I wanted to enjoy this book - I figured I was getting an important GLBT story with a possibly unreliable narrator. It sounded like a really intriguing combination. Unfortunately, this book just didn't really work for me. Here's what I did like: this novel is compelling enough that I kept reading. It's not really a quick read, but I wanted to know what really happened the night Jimmy died - would Ben ever figure it out? What would he do with the information he did have? Definitely questions to which you want the answers. Similarly, Ben makes for a very interesting narrator - does he actually remember what he saw that night? Is he telling the truth, even to himself? What exactly was his relationship with Jimmy? There are A LOT of questions in this book.

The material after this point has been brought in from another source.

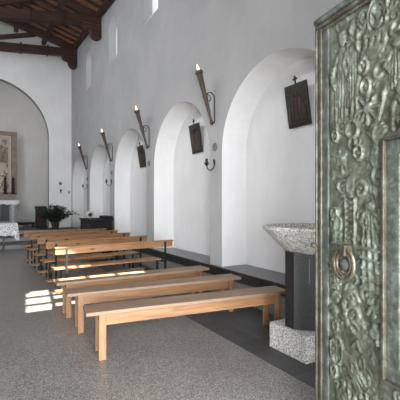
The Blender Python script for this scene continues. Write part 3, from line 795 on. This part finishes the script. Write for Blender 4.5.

Here's what I didn't like: there are not a lot of answers. I don't want to give away spoilers but, suffice to say, you will be left wondering what exactly the truth is about many of those questions you asked yourself while reading. Like I said, this is not a quick read - it's compelling, but only to an extent. I can definitely see other readers giving up along the way. Additionally, I figured this was going to be an important GLBT story, but it didn't really work that way for me. There is a lot of rumor throughout the book regarding the sexuality of the characters but not a lot of fact. A lot of the book is spent in Ben denying that he is gay, repeatedly claiming that he didn't feel that way about Jimmy. It all just seems a This just didn't really work for me.

Thanks to the publisher for a digital advance reader's copy, provided via NetGalley.